Was the brave solider who outed the Bucs rookie coaches from college aiming his ire at former LSU coach and current Bucs defensive backs coach Ron Cooper?
The brave soul in the Bucs locker room who wouldn’t offer his name but blew the whistle on a Bucs coach(es) to Mike Florio, the creator, curator and overall guru of ProFootballTalk.com, claimed the (former) college coaches of the Bucs need to go back to college, so Joe wonders who exactly this stand-up, unnamed knight (sarcasm) was referring to.
So Joe will do a little snooping from his keyboard and see if he can connect the dots.
Greg Schiano: Very likely said player was referring to the New Schiano Order in general, and in particular, head coach Greg Schiano and his hard-nosed ways. To this, Joe says, “Wah. If the NFL is too tough, maybe said player would prefer volleyball or gymnastics.” The NFL is a sport for men, not spoiled children.
Bob Bostad: No Bucs coach, short of perhaps Bryan Cox, has done a better job than Bostad, the offensive line coach who came from Wisconsin. Bostad has proven himself to be one of football’s best offensive line coaches, NFL or college.
Jay Butler: The strength and conditioning coach from Rutgers, well, Joe has not heard a bad word about him.
Ron Cooper: There is no way to describe Cooper’s work with a straight face other than to suggest the Bucs defensive backs coach from LSU has done an atrocious job. The Bucs are on pace to set a franchise-worst record for pass defense and could set an NFL mark for the same. Even when he had the Adderall Twins, Aqib Talib and Eric Wright, the Bucs secondary was getting fried worse than an Artie Lange relapse. Joe has no earthly idea how Bucs rock star general manager Mark Dominik or Schiano can sell to paying customers and Bucs loyalists a Cooper return in 2013. The job (?) Cooper has done this season reinforces the notion that to win in college, all you need to do is recruit.
P.J. Fleck: Joe has spoken with virtually all the Bucs receivers on a regular basis and not one of them has had a remotely unkind word about the Bucs high-strung, high-energy wide receivers coach. In fact, Bucs receivers regularly laud Fleck in glowing terms.
Bob Fraser: Perhaps the unit that has had the best turnaround since last year is the linebackers, led by their position coach who came from Rutgers. Fraser had done as good of a job as Bostad and/or Cox. If anything, Fraser deserves a promotion.
Phil Galiano: Not much of a feel on the Bucs’ assistant special teams coach, who hailed from Rutgers, either way. The Bucs’ special teams have been average.

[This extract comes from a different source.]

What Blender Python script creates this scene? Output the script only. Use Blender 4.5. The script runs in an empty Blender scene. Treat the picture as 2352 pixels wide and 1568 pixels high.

Bob Gilmartin: Another assistant strength and conditioning coach, also from Rutgers, is often lauded by Schiano. As with Galiano, Joe has no feel for Gilmartin either way.
Jeff Hafley: From Rutgers, the Bucs assistant defensive backs coach is guilty by association. If you work in waste management, you generally smell like trash. Given the horrendous play of the secondary, it doesn’t bode well for Hafley’s job security, nor should it.
Tem Lukabu: Listed as a generic “defensive assistant,” Lukabu, from Rutgers, may slide depending on where he is working. If he’s working with the linebackers or front line, he is on solid footing. If he works with the defensive backs, welp…
Joe Vaughn: Another assistant strength and conditioning coach, he hails from Kansas. Again, Schiano often lauds this group for their work and Joe has no feel yah or nay on these assistants.
Just judging by the resumes of the aforementioned coaches and the pathetic job the secondary has performed this season, Joe’s just going to guess — nothing more than a guess — that the courageous man who outed coaches to Florio was a member of the Bucs secondary.
Again, just a hunch. Nothing more. Just reading the tea leaves.